Ortaya, ölümümüze kadar sürecek olan, bir Misak-ı Millî çıktı. Bu öyle bir Misak-ı Millî’dir ki, Meclisimiz bunu kesin bir kararla bundan sonraki tarihimize kaydederken geçmişin güçlü ve parlak günleri kadar gelecekte de milletimiz için umduğumuz ve devletimiz için beklediğimiz en parlak günleri hazırlamış olacağız. “…”. Dünyadaki bütün acılı insanlara huzurlu bir gün yaşatabilmek için bunun, insanları çiğnemek ve esir yaşatmak istemediklerini ilân etmiş olan Avrupa’nın bütün uygar devletlerine duyurulmasını teklif ediyorum…”diyordu. Ardından önerge oylanmış ve teklif oybirliği ile kabul edilmiştir.

Misak-ı Milli’nin dikkat çeken satırbaşları şu şekilde özetlenebilir:

  1. İşgal altındaki Arapların yoğunlukta olduğu İslam toprakları sosyal, dini ve beşeri bakımdan ayrılmaz bir bütünün parçasıdır ve ayrılamazlar.
  2. Kars, Ardahan ve Batum için halkoylaması yapılmalıdır.
  3. Batı Trakya’nın hürriyeti meselesi oylama ile belli olmalıdır.
  4. Devletin adli, mali ve diğer alanlarında gelişmeyi engelleyici bağlar reddedilmiştir. Ortaya çıkacak devlet borçları ise yine bu esaslara göre ödenecektir.

Edirne Mebusu Şeref Bey’in sözlerinde dikkat çeken bir husus vardır. O da; geleceğe bir vasiyet bırakılmış olmasıdır. Yani ortada tam olarak kağıda kaleme dökülemese de bir hayal vardır. Bu bakımdan belgenin yazıya dökülmüş halinin yanında yazıya dökülemeyen halinin, o günün koşullarında “hayal” olarak kalan kısmının etraflıca tartışılması gerekir.
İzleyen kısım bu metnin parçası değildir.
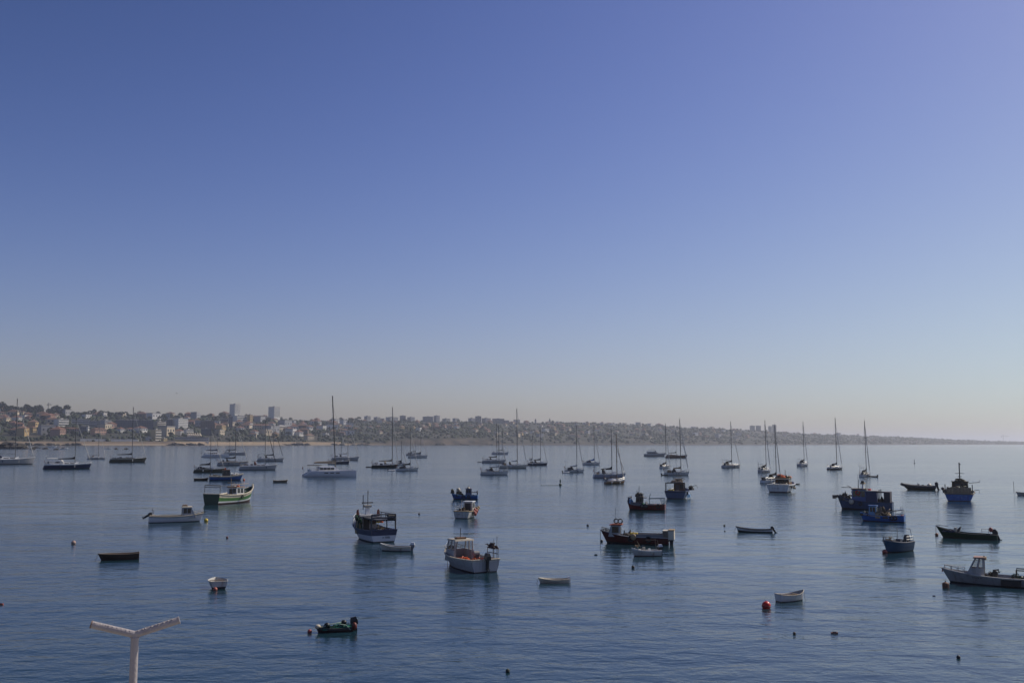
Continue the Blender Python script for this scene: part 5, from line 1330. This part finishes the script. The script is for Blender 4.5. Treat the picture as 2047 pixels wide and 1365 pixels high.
def surf_z(px, s):
    Y = lerp(table(YS, px), table(YR, px), s)
    zr = at(px, table(RIDGE, px), table(YR, px)).z
    zc = table(CLIFF, px)
    if s <= 0: return -2.5
    if s < .012: return lerp(-1.0, 1.0, s / .012)
    if s < .03: return lerp(1.0, 3.5 if px < 700 else zc * .75, (s - .012) / .018)
    if s < .045: return lerp(3.5 if px < 700 else zc * .75, zc, (s - .03) / .015)
    if s > 1: return zr - (s - 1) * 140
    u = (s - .045) / .955
    P = at(px, 880, Y)
    w_ = noise.noise(Vector((P.x / 260, Y / 260, 3.1))) * 9 * math.sin(math.pi * min(1, u))
    return lerp(zc, zr, u ** .85) + w_
def on_land(px, s):
    Y = lerp(table(YS, px), table(YR, px), s)
    P = at(px, 880, Y)
    return Vector((P.x, P.y, surf_z(px, s)))
def land_material():
    m = bpy.data.materials.new('hillside')
    m.use_nodes = True
    n, l = m.node_tree.nodes, m.node_tree.links
    b = n['Principled BSDF']
    b.inputs['Roughness'].default_value = .95
    tc = n.new('ShaderNodeTexCoord')
    a = n.new('ShaderNodeTexNoise')
    a.inputs['Scale'].default_value = .014
    a.inputs['Detail'].default_value = 8
    a.inputs['Roughness'].default_value = .65
    l.new(tc.outputs['Object'], a.inputs['Vector'])
    rp = n.new('ShaderNodeValToRGB')
    e = rp.color_ramp.elements
    e[0].position, e[0].color = .36, (.014, .019, .011, 1)
    e[1].position, e[1].color = .68, (.10, .082, .055, 1)
    x = e.new(.48); x.color = (.035, .038, .022, 1)
    x = e.new(.57); x.color = (.050, .045, .030, 1)
    l.new(a.outputs[0], rp.inputs[0])
    # bare rock and sand where the ground lies just above the water
    sp = n.new('ShaderNodeSeparateXYZ')
    l.new(tc.outputs['Object'], sp.inputs[0])
    mr = n.new('ShaderNodeMapRange')
    mr.inputs[1].default_value, mr.inputs[2].default_value = 3.6, 5.0
    l.new(sp.outputs[2], mr.inputs[0])
    ge = n.new('ShaderNodeNewGeometry')
    sn = n.new('ShaderNodeSeparateXYZ')
    l.new(ge.outputs['True Normal'], sn.inputs[0])
    rk = n.new('ShaderNodeMapRange')
    rk.inputs[1].default_value, rk.inputs[2].default_value = .88, .975
    l.new(sn.outputs[2], rk.inputs[0])
    # the sandy beach ends where the cliffs begin
    sx = n.new('ShaderNodeMapRange')
    sx.inputs[1].default_value, sx.inputs[2].default_value = -420, -300
    l.new(sp.outputs[0], sx.inputs[0])
    sc_ = n.new('ShaderNodeMix'); sc_.data_type = 'RGBA'
    sc_.inputs[6].default_value = (.29, .225, .155, 1)
    sc_.inputs[7].default_value = (.07, .058, .048, 1)
    l.new(sx.outputs[0], sc_.inputs[0])
    mx = n.new('ShaderNodeMix'); mx.data_type = 'RGBA'
    l.new(sc_.outputs[2], mx.inputs[6])
    l.new(mr.outputs[0], mx.inputs[0]); l.new(rp.outputs[0], mx.inputs[7])
    mk = n.new('ShaderNodeMix'); mk.data_type = 'RGBA'
    rr_ = n.new('ShaderNodeValToRGB')
    rr_.color_ramp.elements[0].position, rr_.color_ramp.elements[0].color = .38, (.022, .021, .018, 1)
    rr_.color_ramp.elements[1].position, rr_.color_ramp.elements[1].color = .66, (.13, .10, .075, 1)
    a2 = n.new('ShaderNodeTexNoise')
    a2.inputs['Scale'].default_value, a2.inputs['Detail'].default_value = .03, 9
    l.new(tc.outputs['Object'], a2.inputs['Vector'])
    l.new(a2.outputs[0], rr_.inputs[0])
    l.new(rr_.outputs[0], mk.inputs[6])
    l.new(rk.outputs[0], mk.inputs[0]); l.new(mx.outputs[2], mk.inputs[7])
    l.new(mk.outputs[2], b.inputs['Base Color'])
    return m
g = MB()
cols = list(range(-500, 2501, 12))
rows = [0, .006, .012, .02, .03, .038, .045] + [.045 + .955 * i / 26 for i in range(1, 27)] + [1.1, 1.3]
vs = [tuple(on_land(c, s)) for c in cols for s in rows]
nr = len(rows)
g.add(vs, [(i * nr + j, (i + 1) * nr + j, (i + 1) * nr + j + 1, i * nr + j + 1) for i in range(len(cols) - 1) for j in range(nr - 1)], land_material())
structure(g.build('hillside', smooth=180), 'hazy built up hillside across the bay')

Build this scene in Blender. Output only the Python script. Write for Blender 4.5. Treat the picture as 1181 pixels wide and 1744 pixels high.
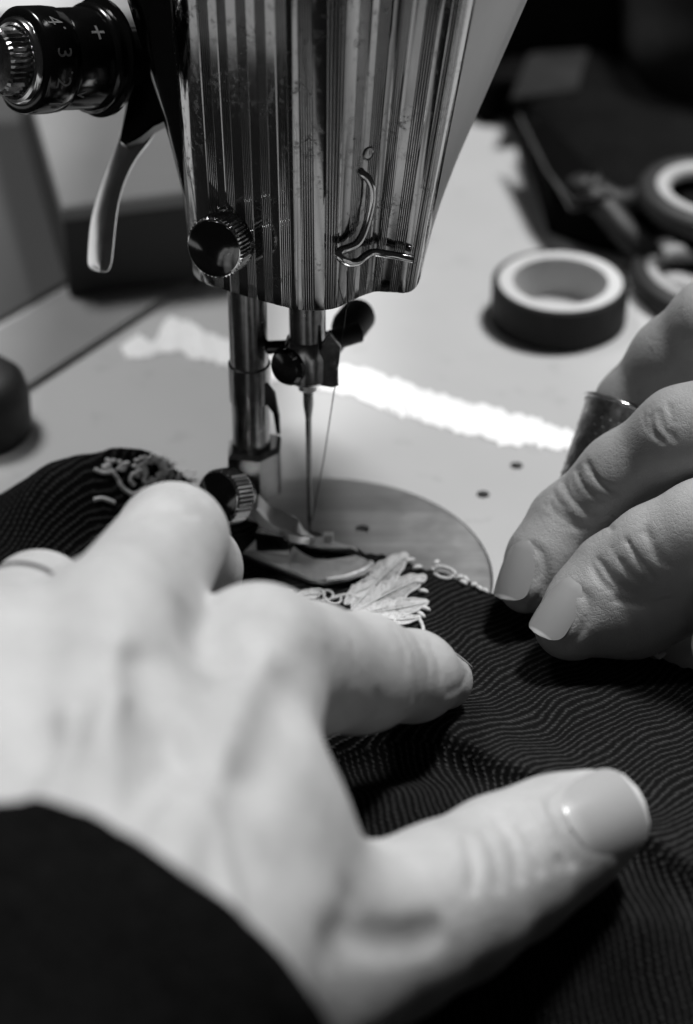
import bpy, bmesh, math, random
import numpy as np
from mathutils import Vector, Matrix

for o in list(bpy.data.objects):
    bpy.data.objects.remove(o)
sc = bpy.context.scene
MM = 0.001
RW, RH = 1181.0, 1744.0

# ------------------------------------------------------------------ camera
FPX = 3680.0
TH = math.radians(35.0)
DIST = 440.0
CAM = np.array([0.0, -DIST * math.cos(TH), DIST * math.sin(TH)])
FWD = np.array([0.0, math.cos(TH), -math.sin(TH)])
UPV = np.array([0.0, math.sin(TH), math.cos(TH)])
RGT = np.array([1.0, 0.0, 0.0])
TOCAM = -FWD
cd = bpy.data.cameras.new('camera')
cam = bpy.data.objects.new('camera', cd)
sc.collection.objects.link(cam)
cam.location = CAM * MM
cam.rotation_euler = (math.radians(90 - 35.0), 0, 0)
cd.sensor_fit = 'HORIZONTAL'
cd.sensor_width = 24.0
cd.lens = 24.0 * FPX / RW
cd.clip_start = 0.02
cd.clip_end = 50
cd.dof.use_dof = True
cd.dof.focus_distance = 0.388
cd.dof.aperture_fstop = 9.0
sc.camera = cam

# ------------------------------------------------------------------ light
w = bpy.data.worlds.new('World')
sc.world = w
w.use_nodes = True
bg = w.node_tree.nodes['Background']
bg.inputs[0].default_value = (1, 1, 1, 1)
bg.inputs[1].default_value = 0.012


def area(name, loc, aim, size, power):
    l = bpy.data.lights.new(name, 'AREA')
    l.shape = 'DISK'
    l.size = size
    l.energy = power
    o = bpy.data.objects.new(name, l)
    sc.collection.objects.link(o)
    o.location = loc
    d = Vector(aim) - Vector(loc)
    o.rotation_euler = d.to_track_quat('-Z', 'Y').to_euler()
    return o


area('key_lamp', (0.28, 0.22, 0.92), (0.0, -0.03, 0.0), 0.16, 11.0)
area('overhead_fill', (-0.40, 0.34, 1.20), (0.0, 0.0, 0.0), 0.35, 11.5)  # added soft fill for the left side; no such source in view

sc.view_settings.view_transform = 'Standard'
sc.view_settings.look = 'None'
sc.view_settings.exposure = 0.14
sc.view_settings.gamma = 1.0
sc.cycles.use_denoising = True
sc.cycles.max_bounces = 6

# ------------------------------------------------------------------ helpers


def ray(px, py):
    return FWD + RGT * ((px - RW / 2) / FPX) - UPV * ((py - RH / 2) / FPX)


def U(px, py, d):                     # point at a depth along the view axis, mm
    return CAM + ray(px, py) * d


def UZ(px, py, z):
    r = ray(px, py)
    return CAM + r * ((z - CAM[2]) / r[2])


def UY(px, py, y):
    r = ray(px, py)
    return CAM + r * ((y - CAM[1]) / r[1])


def proj(p):
    q = np.asarray(p, float) - CAM
    d = q @ FWD
    return RW / 2 + FPX * (q @ RGT) / d, RH / 2 - FPX * (q @ UPV) / d


def V3(*a):
    return np.array(a, float)


def unit(v):
    v = np.asarray(v, float)
    return v / np.linalg.norm(v)


def frame(axis, ref=(0, 0, 1)):
    a = unit(axis)
    r = np.asarray(ref, float)
    if abs(a @ unit(r)) > 0.95:
        r = V3(1, 0, 0)
    b = unit(np.cross(r, a))
    c = np.cross(a, b)
    return a, b, c


def link(name, verts, faces, mat, parent=None, smooth=True, angle=None):
    me = bpy.data.meshes.new(name)
    me.from_pydata([tuple(v) for v in (np.asarray(verts) * MM)], [], [tuple(int(i) for i in f) for f in faces])
    me.validate()
    me.update()
    return linkm(name, me, mat, parent, smooth, angle)


def linkm(name, me, mat, parent=None, smooth=True, angle=None):
    if smooth:
        me.shade_smooth()
        if angle is not None:
            me.set_sharp_from_angle(angle=math.radians(angle))
    me.materials.append(mat)
    o = bpy.data.objects.new(name, me)
    sc.collection.objects.link(o)
    if parent is not None:
        setpar(o, parent)
    return o


def setpar(o, p):
    o.parent = p
    # meshes keep world coordinates: only a top-level parent carries an offset
    t = Vector(p.location) if p.parent is None else Vector((0, 0, 0))
    o.matrix_parent_inverse = Matrix.Translation(-t)


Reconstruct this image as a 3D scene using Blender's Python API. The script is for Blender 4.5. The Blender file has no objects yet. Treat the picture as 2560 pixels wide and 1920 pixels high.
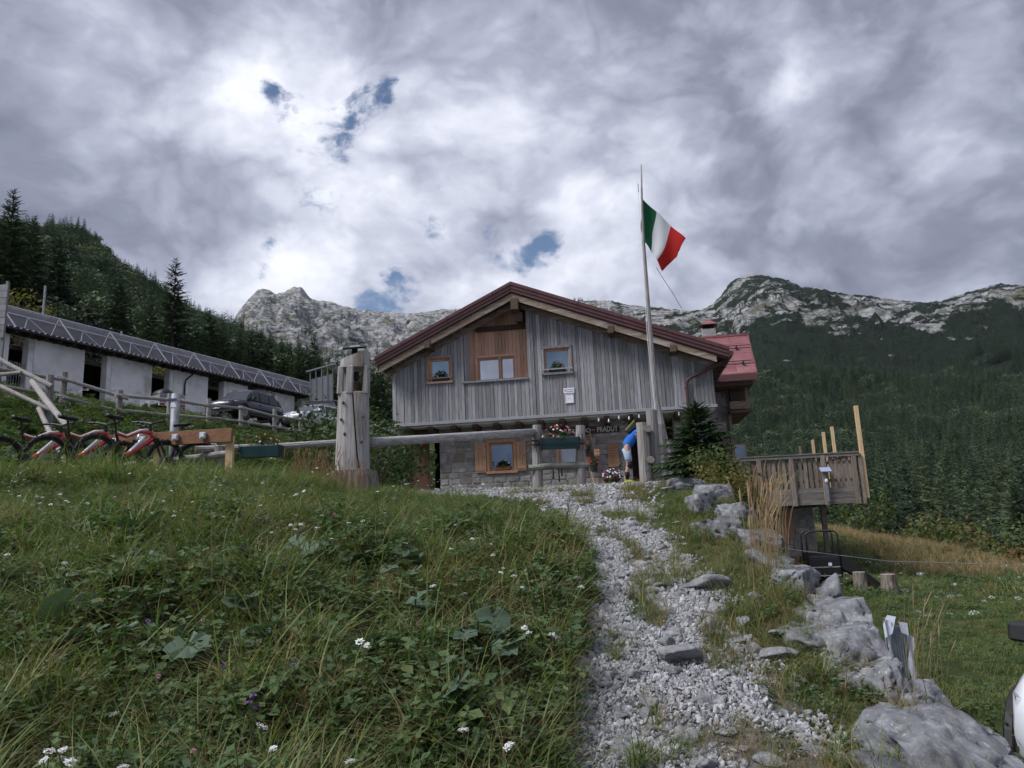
import bpy, bmesh, math, random
import numpy as np
from mathutils import Vector, Matrix
random.seed(7); RNG = np.random.default_rng(7)
sc = bpy.context.scene
COL = sc.collection
rad = math.radians

# ------------------------------------------------------------------ camera
ZC = 1.6
cam_d = bpy.data.cameras.new('camera'); cam = bpy.data.objects.new('camera', cam_d); COL.objects.link(cam)
cam_d.sensor_width = 36.0; cam_d.lens = 1850/2560*36; cam_d.clip_start = 0.05; cam_d.clip_end = 9000
cam.matrix_world = Matrix.Translation((0, 0, ZC)) @ Matrix.Rotation(math.pi/2 + rad(10.7), 4, 'X') @ Matrix.Rotation(rad(-2.4), 4, 'Z')
sc.camera = cam
sc.render.resolution_x, sc.render.resolution_y = 1024, 768
vs = sc.view_settings
sc.display_settings.display_device = 'sRGB'
vs.view_transform = 'Standard'; vs.look = 'None'; vs.exposure = 1.42; vs.gamma = 1.0; vs.use_curve_mapping = False
sc.cycles.max_bounces = 5; sc.cycles.diffuse_bounces = 2; sc.cycles.adaptive_threshold = .02; sc.cycles.glossy_bounces = 3
sc.cycles.transmission_bounces = 4; sc.cycles.transparent_max_bounces = 8; sc.cycles.volume_bounces = 1
sc.cycles.use_denoising = True

# ------------------------------------------------------------------ sky and sun
SUN_EL, SUN_AZ = rad(50), rad(-112)         # veiled by cloud, high on the left
SUN_DIR = Vector((math.sin(SUN_AZ)*math.cos(SUN_EL), math.cos(SUN_AZ)*math.cos(SUN_EL), math.sin(SUN_EL)))
sun_d = bpy.data.lights.new('sun', 'SUN'); sun_d.energy = 1.5; sun_d.angle = rad(24); sun_d.color = (.98, .98, 1.0)
sun = bpy.data.objects.new('sun', sun_d); COL.objects.link(sun)
sun.rotation_euler = SUN_DIR.to_track_quat('Z', 'Y').to_euler()

class NT:
    """small helper to wire shader nodes"""
    def __init__(s, tree): s.t = tree; s.n = tree.nodes; s.l = tree.links
    def new(s, typ, **kw):
        n = s.n.new(typ)
        for k, v in kw.items(): setattr(n, k, v)
        return n
    def put(s, sock, val):
        if hasattr(val, 'is_output'): s.l.new(val, sock)
        elif val is not None:
            if hasattr(sock.default_value, '__len__') and len(sock.default_value) == 4 and len(val) == 3: val = (*val, 1)
            sock.default_value = val
    def math(s, op, a, b=None, c=None, clamp=False):
        n = s.new('ShaderNodeMath', operation=op, use_clamp=clamp); s.put(n.inputs[0], a)
        if b is not None: s.put(n.inputs[1], b)
        if c is not None: s.put(n.inputs[2], c)
        return n.outputs[0]
    def vmath(s, op, a, b=None, scale=None):
        n = s.new('ShaderNodeVectorMath', operation=op); s.put(n.inputs[0], a)
        if b is not None: s.put(n.inputs[1], b)
        if scale is not None: s.put(n.inputs['Scale'], scale)
        return n.outputs['Value'] if op in ('DOT_PRODUCT', 'LENGTH') else n.outputs[0]
    def noise(s, vec, scale, detail=6, rough=.55, dist=0, lac=2.0):
        n = s.new('ShaderNodeTexNoise'); s.put(n.inputs['Vector'], vec)
        n.inputs['Scale'].default_value = scale; n.inputs['Detail'].default_value = detail
        n.inputs['Roughness'].default_value = rough; n.inputs['Distortion'].default_value = dist; n.inputs['Lacunarity'].default_value = lac
        return n.outputs[0]
    def voro(s, vec, scale, feature='F1', out=0, rnd=1):
        n = s.new('ShaderNodeTexVoronoi', feature=feature); s.put(n.inputs['Vector'], vec)
        n.inputs['Scale'].default_value = scale; n.inputs['Randomness'].default_value = rnd
        return n.outputs[out]
    def smooth(s, x, lo, hi, a=0., b=1.):
        n = s.new('ShaderNodeMapRange', interpolation_type='SMOOTHSTEP'); s.put(n.inputs[0], x)
        n.inputs[1].default_value = lo; n.inputs[2].default_value = hi; n.inputs[3].default_value = a; n.inputs[4].default_value = b
        return n.outputs[0]
    def mix(s, f, a, b, blend='MIX'):
        n = s.new('ShaderNodeMix', data_type='RGBA', blend_type=blend); s.put(n.inputs[0], f); s.put(n.inputs[6], a); s.put(n.inputs[7], b)
        return n.outputs[2]
    def ramp(s, f, stops):
        n = s.new('ShaderNodeValToRGB'); s.put(n.inputs[0], f); cr = n.color_ramp
        while len(cr.elements) < len(stops): cr.elements.new(.5)
        for e, (p, c) in zip(cr.elements, stops): e.position = p; e.color = (*c, 1)
        return n.outputs[0]
    def sep(s, v): n = s.new('ShaderNodeSeparateXYZ'); s.put(n.inputs[0], v); return n.outputs
    def comb(s, x, y, z):
        n = s.new('ShaderNodeCombineXYZ'); s.put(n.inputs[0], x); s.put(n.inputs[1], y); s.put(n.inputs[2], z); return n.outputs[0]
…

Milli Misak Türk Milletini Tutmuştur, Ama…

Misak, kelime anlamı olarak, tutmak, bağlamak, sabitlemek anlamlarına gelir. Bu anlamdan hareketle bu ahdleşme anlamının da etkisiyle Türk toplumunu uzun süre toparlamıştır.

Şimdi o günkü yapılan konuşmaları ve Misak-ı Milli’nin neleri içerdiğini biraz kenara bırakarak tartışmamıza geçelim.

Modern hukukta ve uluslararası hukukta bazı kaideler vardır. Mesela “Eski anlaşmalar en iyi anlaşmalardır” sözü yazılı bir kural olmasa da teamüli geçerliliği olan, aktörlerin geçmişin sorunsuz zamanlarında imzalanmış anlaşmalarına sıkça atıf yaptığı bir sözdür. Bu söz, günümüzde devletlerarası ilişkiler her ne kadar belirli anlaşmalarla yapılmış olsa da, bu anlaşmaların kimi zaman olağanüstü durumlarda ya da belirli bir “hukuksuzluk” içerisinde imzalandığını ifade etmek için kullanılır. Bu bakımdan tartışma konusu olan hususların çözümünde geçmişin barış zamanlarında ve eşit şartlarda yapılmış anlaşmalarına atıflar yapılır.

Bir diğer önemli kaide ise yukarıdaki cümlede de nispeten geçtiği üzere anlaşmaların/akitlerin eşit taraflar arasında ve eşit şartlar altında imzalanmış olması hususudur. Aynı zamanda anlaşmaların belirli bir hakkaniyet ölçüsünde olması esastır. Hakkaniyet ilkesini gözetmeyen anlaşmalar daha o gün ölü doğmuş anlaşmalardır. Bunun en büyük örneklerinden ikisi “Sevres Anlaşması” ve “Versaille Barışı” olarak bilinen anlaşmalardır.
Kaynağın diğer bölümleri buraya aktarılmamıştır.